Ephraim tells Browne to check the facts on Chamber’s involvement with minimum wage and accuses him of ‘low blow’

Chamber of Commerce President Yves Ephraim is denying that he recommended the newly implemented minimum wage of $9 an hour, as stated recently by Prime Minister Gaston Browne.

As a matter of fact, Ephraim says, the Minimum Wage Advisory Committee learned of the increase “like everyone else did, either on the radio or the newspapers, a day later.”

In a recent radio outing, the prime minister claimed that Ephraim, himself, had recommended the $9 wage to the Cabinet for implementation on January 1 this year.  

Browne made this angry declaration after Ephraim objected to Government’s late reminder to employers that the new wage should be effected no later than the end of January or they would face a penalty.

Ephraim notes that he did not raise any objection to the increase in the minimum wage, and he reminds Browne that the Minimum Wage Advisory Committee had, in fact, recommended an increase to $8.90 per hour.  This, he says, can be verified by the written report handed to the Minister of Labour.

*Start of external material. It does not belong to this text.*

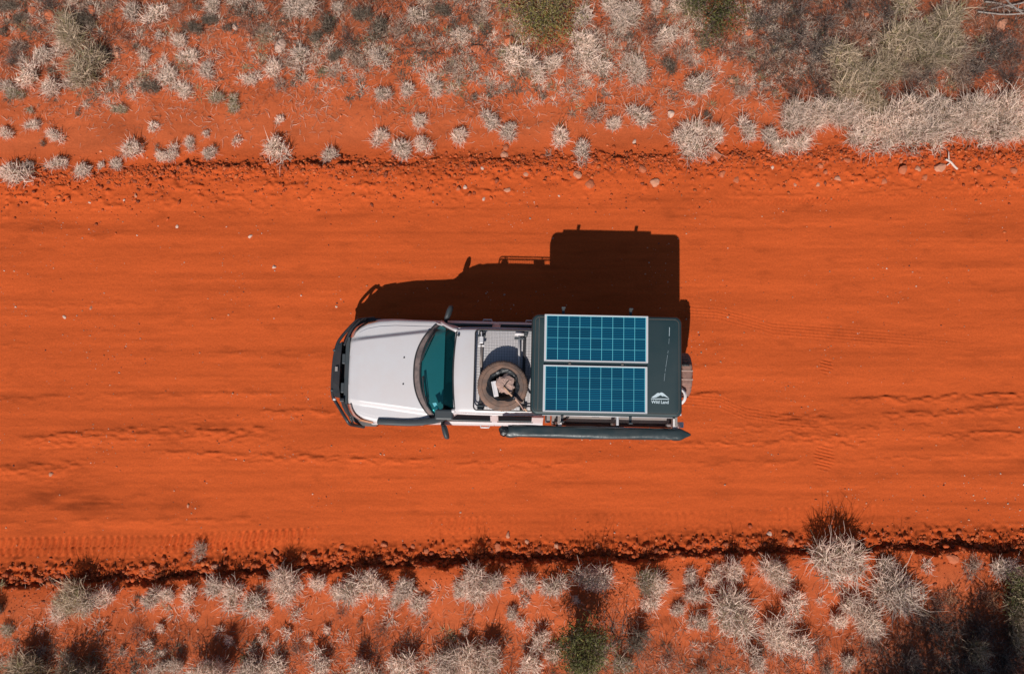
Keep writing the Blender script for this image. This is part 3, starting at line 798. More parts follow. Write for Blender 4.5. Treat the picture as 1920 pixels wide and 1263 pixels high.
P('shovel_blade', box_vf(.04, .21, -.58, -.3, 1.92, 1.925), M['steel'], sh)

# spare tyre lying flat
TC = Vector((-.150, -.300, 0)); TZ = 1.92
st_ = tthing('spare_tyre', 'big dusty off road tyre lying flat on the roof basket', 'tyre', (TC.x, TC.y, TZ))
P('tyre_carcass', tyre_vf(.425, .25, .215, 'z', (TC.x, TC.y, TZ + .125), 198, .007), M['rubber'], st_, True)
P('bead_ring', tube_vf([(TC.x + .255 * math.cos(a), TC.y + .255 * math.sin(a), TZ + .243) for a in np.linspace(0, 2 * PI, 48, endpoint=False)], .010, 6, close=True), M['rubber'], st_, True)
P('sidewall_ring', tube_vf([(TC.x + .345 * math.cos(a), TC.y + .345 * math.sin(a), TZ + .244) for a in np.linspace(0, 2 * PI, 64, endpoint=False)], .006, 5, close=True), M['rubber2'], st_, True)
# black sheet lining the tyre
def crumple(cx, cy, cz, r, nseg, prof, seed, amp):
    rs = random.Random(seed); vs_ = []; ph = [rs.uniform(0, 6) for _ in range(6)]
    for i, (k, z) in enumerate(prof):
        for j in range(nseg):
            a = 2 * PI * j / nseg
            rr = r * k * (1 + amp * math.sin(3 * a + ph[0] + i) * .5 + amp * math.sin(7 * a + ph[1] + i * .7) * .35 + rs.uniform(-.3, .3) * amp)
            vs_.append((cx + rr * math.cos(a), cy + rr * math.sin(a), cz + z + rs.uniform(-.3, .3) * amp * .1))
    n_ = nseg
    fs_ = [(i * n_ + j, i * n_ + (j + 1) % n_, (i + 1) * n_ + (j + 1) % n_, (i + 1) * n_ + j) for i in range(len(prof) - 1) for j in range(n_)]
    fs_ += [tuple((len(prof) - 1) * n_ + j for j in range(n_))]
    return vs_, fs_
lb = tthing('black_liner_bag', 'crumpled black plastic bag lining the hole of the spare tyre', 'bag', (TC.x, TC.y, TZ))
P('bag_sheet', crumple(TC.x + .01, TC.y, TZ, .262, 30, [(.80, .10), (.92, .24), (1.0, .262), (1.02, .267), (.86, .255), (.7, .18), (.55, .10), (.1, .09)], 4, .10), M['blackbag'], lb)
tn = tthing('metal_tin', 'pale grey metal box standing in the left of the tyre hole', 'box', (TC.x - .11, TC.y, TZ + .1))
rm = Matrix.Translation((TC.x - .125, TC.y - .035, 0)) @ Matrix.Rotation(math.radians(12), 4, 'Z')
def rot(vf, m): return [m @ Vector(v) for v in vf[0]], vf[1]
P('tin_body', rot(box_vf(-.045, .035, -.15, .11, TZ + .1, TZ + .278), rm), M['white'], tn, bev=.006)
P('tin_rib', rot(box_vf(-.034, -.02, -.125, .105, TZ + .262, TZ + .282), rm), M['alu'], tn, bev=.003)
P('tin_bracket', rot(merge(box_vf(.035, .10, -.02, .09, TZ + .1, TZ + .25), box_vf(.05, .075, -.09, -.04, TZ + .1, TZ + .262)), rm), M['steel'], tn, bev=.008)
cs = tthing('canvas_sack', 'dusty pink canvas sack stuffed in the middle of the spare tyre', 'sack', (TC.x + .05, TC.y + .02, TZ + .1))
P('sack_cloth', crumple(TC.x + .045, TC.y + .03, TZ + .08, .15, 22, [(.8, 0), (1.05, .08), (1.08, .17), (.92, .215), (.62, .235), (.25, .238)], 9, .22), M['sack'], cs)
P('sack_tie', tube_vf(smoothpath([(TC.x + .03, TC.y - .02, TZ + .325), (TC.x + .07, TC.y + .05, TZ + .335), (TC.x + .13, TC.y + .12, TZ + .30), (TC.x + .14, TC.y - .02, TZ + .30)], 2), .006, 5), M['blackbag'], cs)
ah = tthing('axe', 'wooden handled axe poking out of the tyre towards the tent', 'axe', (TC.x + .1, TC.y - .1, TZ + .28))
P('axe_handle', tube_vf(smoothpath([(TC.x + .02, TC.y - .02, TZ + .33), (TC.x + .15, TC.y - .16, TZ + .325), (TC.x + .27, TC.y - .27, TZ + .31), (TC.x + .41, TC.y - .41, TZ + .24)], 1), .017, 8), M['wood'], ah, True)
P('axe_wrap', tube_vf([(TC.x + .165, TC.y - .172, TZ + .323), (TC.x + .215, TC.y - .222, TZ + .318)], .025, 8), M['blackbag'], ah, True)
P('axe_strap', tube_vf(smoothpath([(TC.x + .20, TC.y - .18, TZ + .335), (TC.x + .30, TC.y - .31, TZ + .33), (TC.x + .36, TC.y - .40, TZ + .30)], 1), .011, 5), M['sack'], ah, True)

for e_ in (bk, jk, sh, st_, lb, tn, cs, ah): e_.location.z -= .19
# ---------------------------------------------------------------- roof top tent
tx0, tx1, ty0, ty1 = .315, 2.815, -.765, .905; tz0, tz1 = 1.865, 2.075
tent = tthing('rooftop_tent', 'closed dark grey hard shell rooftop tent carrying two solar panels', 'rooftop tent', ((tx0 + tx1) / 2, (ty0 + ty1) / 2, tz0))
def rrect(x0, x1, y0, y1, r, z, n_=7):
    L_ = []
    for cx, cy, a0 in ((x0 + r, y0 + r, PI), (x1 - r, y0 + r, 1.5 * PI), (x1 - r, y1 - r, 0), (x0 + r, y1 - r, .5 * PI)):
        for k in range(n_):
            a = a0 + .5 * PI * k / (n_ - 1); L_.append((cx + r * math.cos(a), cy + r * math.sin(a), z))
    return L_
def stack(loops, cap0=True, cap1=True):
    vs_ = [v for l in loops for v in l]; n_ = len(loops[0])
    fs_ = [(i * n_ + j, i * n_ + (j + 1) % n_, (i + 1) * n_ + (j + 1) % n_, (i + 1) * n_ + j) for i in range(len(loops) - 1) for j in range(n_)]
    if cap0: fs_.append(tuple(range(n_))[::-1])
    if cap1: fs_.append(tuple((len(loops) - 1) * n_ + j for j in range(n_)))
    return vs_, fs_
def ins(d, z, r): return rrect(tx0 + d, tx1 - d, ty0 + d, ty1 - d, r, z)
sh_ = P('tent_shell', stack([ins(.02, tz0, .10), ins(0, tz0 + .02, .11), ins(0, tz0 + .10, .11), ins(.012, tz0 + .105, .10), ins(.012, tz0 + .12, .10), ins(0, tz0 + .125, .11), ins(.004, tz1 - .04, .11), ins(.02, tz1 - .012, .10), ins(.045, tz1 - .002, .085), ins(.058, tz1 - .006, .075), ins(.066, tz1 + .004, .07), ins(.10, tz1 + .008, .05)]), M['tent'], tent, True)
sh_.modifiers.new('edge', 'EDGE_SPLIT').split_angle = math.radians(35)
P('edge_seam', tube_vf(ins(.058, tz1 - .003, .075), .0045, 5, close=True), M['seam'], tent, True)
P('front_crease', box_vf(tx0 + .118, tx0 + .127, ty0 + .07, ty1 - .07, tz1 + .004, tz1 + .013), M['seam'], tent)
for xx in (.84, 1.965):
    for sg, yy in ((1, ty1), (-1, ty0)):
        P('mounting_tab', merge(box_vf(xx - .022, xx + .022, min(yy, yy + sg * .125), max(yy, yy + sg * .125), 2.00, 2.035), box_vf(xx - .032, xx + .032, yy + sg * .112 - .012, yy + sg * .112 + .012, 2.0, 2.085)), M['plastic'], tent, bev=.004)
for xx in (1.4, 1.87, 2.65): P('shell_latch', box_vf(xx - .06, xx + .06, ty0 - .022, ty0 + .005, 1.93, 1.97), M['black'], tent, bev=.006)
P('side_bead', tube_vf([(tx0 + .2, ty0 - .004, 1.995), (tx1 - .15, ty0 - .004, 1.995)], .008, 6), M['alu'], tent, True)
zl = tz1 + .0125
def flat(pts, z=zl): return [(x, y, z) for x, y in pts] + [(x, y, z - .006) for x, y in pts], [tuple(range(len(pts)))] + [(i, (i + 1) % len(pts), (i + 1) % len(pts) + len(pts), i + len(pts)) for i in range(len(pts))]
# logo: mountain over a bar, with lettering
lx, ly, lw = 2.30, -.505, .285
mt = [(0, .035), (.10, .10), (.24, .20), (.33, .27), (.40, .29), (.47, .27), (.52, .30), (.60, .32), (.68, .28), (.80, .19), (.92, .09), (1, .03), (1, .0), (.93, .03), (.84, .06), (.72, .10), (.66, .09), (.62, .13), (.55, .17), (.47, .13), (.37, .07), (.26, .02), (.14, .0), (0, .0)]
mt = mt[:12] + [(1, .015), (.90, .05), (.76, .11), (.68, .12), (.64, .10), (.60, .13), (.52, .165), (.42, .11), (.30, .05), (.14, .01)]
LV = [(lx + a * lw, ly + .05 + b * .30) for a, b in mt]
def ngon_prism(name, pts, mat, parent, z0, z1):
    bm = bmesh.new()
    off = ORG.get(parent.name, Vector())
    vs_ = [bm.verts.new(Vector((x, y, z0)) - off) for x, y in pts]; f = bm.faces.new(vs_)
    bmesh.ops.triangulate(bm, faces=[f])
    r = bmesh.ops.extrude_face_region(bm, geom=list(bm.faces))
    bmesh.ops.translate(bm, verts=[g for g in r['geom'] if isinstance(g, bmesh.types.BMVert)], vec=(0, 0, z1 - z0))
    return bm_obj(name, bm, mat, parent)
ngon_prism('logo_mountain', LV, M['logo'], tent, zl - .004, zl)
P('logo_bar', box_vf(lx - .005, lx + lw + .005, ly + .030, ly + .044, zl - .004, zl), M['logo'], tent)
tcv = bpy.data.curves.new('lettering', 'FONT'); tcv.body = 'Wild Land'; tcv.size = .078; tcv.offset = .0016; tcv.extrude = .002
tcv.align_x = 'CENTER'; tcv.align_y = 'TOP'
tob = bpy.data.objects.new('tmp', tcv); col.objects.link(tob)
bpy.context.view_layer.update()
dg = bpy.context.evaluated_depsgraph_get(); tme = bpy.data.meshes.new_from_object(tob.evaluated_get(dg))
bpy.data.objects.remove(tob)
xsz = [v.co.x for v in tme.vertices]; kx = (lw * 1.0) / (max(xsz) - min(xsz))
off = ORG[tent.name]
for v in tme.vertices:
    v.co = Vector((lx + lw / 2 + v.co.x * kx, ly + .022 + v.co.y * .95, zl - .002 + v.co.z)) - off
tme.materials.clear(); tme.materials.append(M['logo'])
lo = bpy.data.objects.new('logo_lettering', tme); col.objects.link(lo); lo.parent = tent
# long pale scratch on the shell
scr = smoothpath([(2.60, .72, zl - .003), (2.598, .60, zl - .003), (2.575, .40, zl - .003), (2.56, .18, zl - .003), (2.53, -.05, zl - .003), (2.52, -.20, zl - .003)], 1)
segs = []
for i, (a, b) in enumerate([(0, .16), (.2, .3), (.42, .47), (.5, .72), (.74, .8), (.83, .97)]):
    L_ = [scr[0].lerp(scr[-1], t) + Vector((.012 * math.sin(t * 5), 0, 0)) for t in np.linspace(a, b, 5)]
    segs.append(tube_vf(L_, .0045 if i == 0 else .0016, 4))
P('scratch', merge(*segs), M['logo'], tent)
for xx in (.95, 1.82): P('cable_gland', box_vf(xx - .02, xx + .02, .066, .10, tz1, tz1 + .03), M['seam'], tent, bev=.006)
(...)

The Chamber president also says that, during the discussion, Browne “took his sudden mercurial flight out of the Cabinet meeting which brought the meeting to an abrupt end.”

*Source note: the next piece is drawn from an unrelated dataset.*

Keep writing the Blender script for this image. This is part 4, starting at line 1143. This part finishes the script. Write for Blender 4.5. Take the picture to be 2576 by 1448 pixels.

Ephraim says the ministers who remained might have decided to increase the Chamber’s proposal to $9, without telling Browne. According to him, he can see no other plausible explanation for the prime minister getting this detail so wrong.

Therefore, he says, he does not see how Prime Minister Browne could rightfully assert that he, Ephraim, agreed to and proposed $9, when $8.90 was what the Advisory Committee had recommended.

According to Ephraim, “The Minimum Wage Advisory Committee was ejected from the Cabinet meeting before the decision on $9 was made;” thus, the Committee had no part in those deliberations.

In his radio rant concerning Ephraim, Browne had suggested that the Chamber president was being hypocritical, since he had not commented on the United Progressive Party’s proposed $10 per hour minimum wage.

However, Ephraim sees this very unfortunate deflection from the implementation fiasco as a “low blow” by the prime minister.

He says, “The reason why the Chamber did not see it fit to comment on anything the UPP said was for the simple reason that the UPP is not the sitting government.”

Unless Browne, in his own way, was hinting that he believed the UPP would form the next government, Ephraim says, having any minimum-wage discussion with a party that is not in office would have been purely futile.

He says the Chamber would rather spend the time negotiating with the actual government, adding that if the UPP eventually becomes the government, it will deal with that matter then.